An ode to the scene’s primordial roots wouldn’t be complete without a healthy influx of post-hardcore, and as it’s almost certainly been surmised to this point, All In The Name Of Entertainment provides. “Down With The Ship” spares no expense with what sounds like a fully fleshed-out tribute to Funeral For A Friend. Emotionally charged and coated in riding-the-bus-home riffs, Ashes At Last delve into another partition of uncharted territory and deliver, whilst taking on a jack of all trades, master of absolutely everything persona. Some bands spend their entire career figuring out a singular creative avenue; Ashes At Last have cracked the code for every quintessential subdivision of core in a few short years.
As is always the case with revival projects, production and mixing remain an eternal point of contention. In the case of All In The Name Of Entertainment, there’s hardly anything to worry about. There’s a perfectly imperfect balance between the rugged scratchiness of the album and its capacity to sound immaculate all at once. There will always be purists in terms of preferring one methodology over the other, but Ashes At Last struck a true equilibrium that should keep both sides of the engineering preference aisle more than happy.

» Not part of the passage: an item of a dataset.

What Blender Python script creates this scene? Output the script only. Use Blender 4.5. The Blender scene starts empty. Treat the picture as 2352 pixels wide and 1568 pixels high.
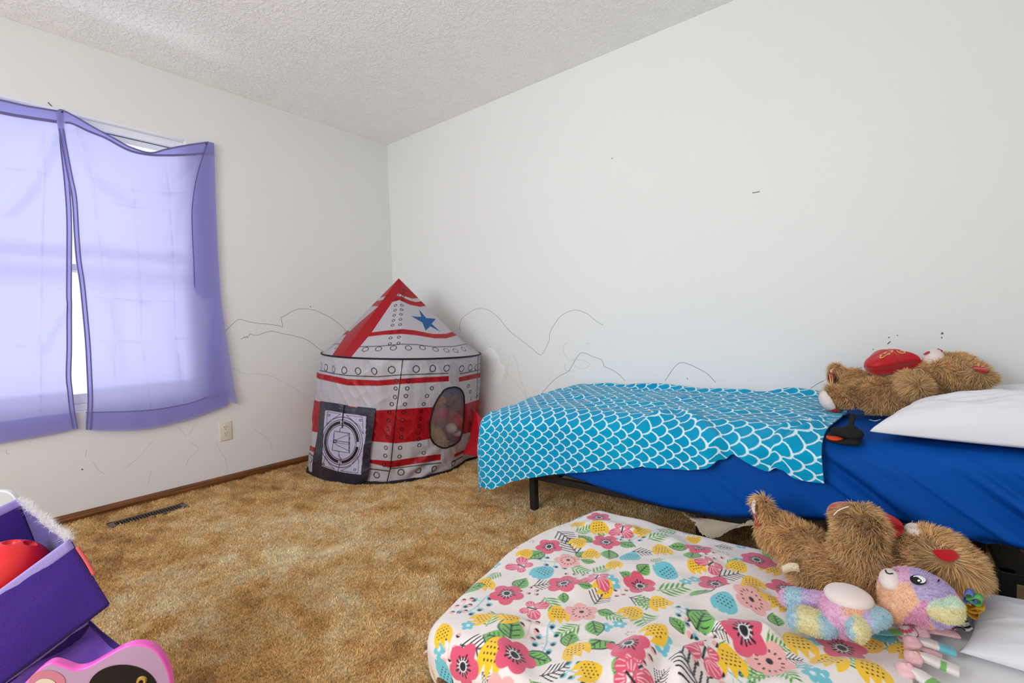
import bpy, bmesh, math, random
import numpy as np
from mathutils import Vector, Matrix

SC = bpy.context.scene
COL = SC.collection
rng = np.random.default_rng(7)

# ------------------------------------------------------------------ camera
CF, CYAW, CPIT, CROL = 1091.39, 0.6695, 0.0360, -0.0332
CPOS = np.array([3.1882, -2.4764, 0.9130])
_fw = np.array([-math.sin(CYAW)*math.cos(CPIT), math.cos(CYAW)*math.cos(CPIT), -math.sin(CPIT)])
_r = np.array([math.cos(CYAW), math.sin(CYAW), 0.0])
_u = np.cross(_r, _fw)
_r, _u = math.cos(CROL)*_r+math.sin(CROL)*_u, -math.sin(CROL)*_r+math.cos(CROL)*_u

def ray(px, py):
    return _fw+(px-1176)/CF*_r-(py-784)/CF*_u
def atX(px, py, v=0.0):
    d = ray(px, py); return CPOS+d*(v-CPOS[0])/d[0]
def atY(px, py, v=0.0):
    d = ray(px, py); return CPOS+d*(v-CPOS[1])/d[1]
def atZ(px, py, v=0.0):
    d = ray(px, py); return CPOS+d*(v-CPOS[2])/d[2]
def atD(px, py, dep):
    return CPOS+ray(px, py)*dep
def depth_of(p):
    return float((np.asarray(p, float)-CPOS)@_fw)

cam = bpy.data.cameras.new('camera')
cam.sensor_width = 36.0
cam.lens = CF/2352*36.0
cam.clip_start = 0.02
co = bpy.data.objects.new('camera', cam)
COL.objects.link(co)
M = Matrix.Identity(4)
for i in range(3):
    M[i][0], M[i][1], M[i][2], M[i][3] = _r[i], _u[i], -_fw[i], CPOS[i]
co.matrix_world = M
SC.camera = co

# ------------------------------------------------------------------ objects
def link(name, me, parent=None, **props):
    o = bpy.data.objects.new(name, me)
    COL.objects.link(o)
    if parent is not None:
        o.parent = parent
        o.matrix_parent_inverse = Matrix.Translation(-Vector(parent.location))
    for k, v in props.items():
        o[k] = v
    return o

def thing(name, label, cat, loc=(0, 0, 0), group=None):
    o = link(name, None)
    o.location = Vector([float(v) for v in loc])
    o.empty_display_size = .05
    tag(o, label, cat, group)
    return o

def tag(o, label, cat, group=None):
    o['label'] = label; o['category'] = cat
    if group: o['group'] = group
    return o

def mesh(name, V, F, mats, parent=None, smooth=True, mi=None, col=None, uv=None, **props):
    """V (n,3) array, F list/array of faces; col per-vertex rgb; uv per-vertex (u,v)"""
    me = bpy.data.meshes.new(name)
    V = np.asarray(V, np.float32)
    if isinstance(F, np.ndarray):
        n, k = F.shape
        me.vertices.add(len(V)); me.vertices.foreach_set('co', V.ravel())
        me.loops.add(n*k); me.loops.foreach_set('vertex_index', F.astype(np.int32).ravel())
        me.polygons.add(n); me.polygons.foreach_set('loop_start', np.arange(0, n*k, k, dtype=np.int32))
        me.update(calc_edges=True)
    else:
        me.from_pydata([tuple(map(float, v)) for v in V], [], [tuple(int(i) for i in f) for f in F])
        me.update()
    if not isinstance(mats, (list, tuple)): mats = [mats]
    for m in mats: me.materials.append(m)
    if mi is not None: me.polygons.foreach_set('material_index', np.asarray(mi, np.int32))
    me.polygons.foreach_set('use_smooth', np.full(len(me.polygons), bool(smooth)))
    if col is not None:
        a = me.attributes.new('tint', 'FLOAT_COLOR', 'POINT')
        c = np.ones((len(V), 4), np.float32); c[:, :3] = col
        a.data.foreach_set('color', c.ravel())
    if uv is not None:
        l = me.uv_layers.new(name='UVMap')
        vi = np.zeros(len(me.loops), np.int32); me.loops.foreach_get('vertex_index', vi)
        l.data.foreach_set('uv', np.asarray(uv, np.float32)[vi].ravel())
    me.validate()
    return link(name, me, parent, **props)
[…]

It seems customary to draw a noticeable amount of attention towards the closer of a record, yet “Building Castles On Sand” is worthy of every ounce of attention it will ultimately receive upon release. At just over six minutes, there’s a poignantly somber mystique to not only one of the softest tracks Ashes At Last have delivered thus far in their condensed but impressive tenure, but also grounds for a true pull at the heartstrings of listeners. Vulnerable yet defensive all the same, All In The Name Of Entertainment closes with a culmination of nostalgic apprehension without sacrificing any audible weight.
All In The Name Of Entertainment, external to its melodious aptitude, thematically stands for a period of our lives that we’ll never get back. When Signal the Firing Squad, Upon This Dawning, and Finch were blaring over our shitty Skull Candy headphones, we were all young, dumb, idealistic, and ready to change the world. All these years later, none of those characteristics have waivered, and our existence remains important no matter how abysmal or insignificant it may seem at times. Ashes At Last, regardless of intention or not, have reminded us of that through a slew of carefully crafted songs. The intervals may be long, but every once in a while, there comes an act that figures it out both lyrically and euphoniously right out of the gate. Ashes At Last are one such group that share the same optimism passively burning inside of us all. Nikolas Guevara, Jude Robledo, Cesar Robles, and Michael De Vos; remember the names. All In The Name Of Entertainment will end up being a generational stepping stone for a band with everything and more in front of them, and however far this goes is ultimately up to Ashes At Last. That being said, chances are a safe bet on sustained longevity can be placed with no worries at all.
9.5/10
All In The Name Of Entertainment independently releases on February 20th and will be available on all streaming platforms.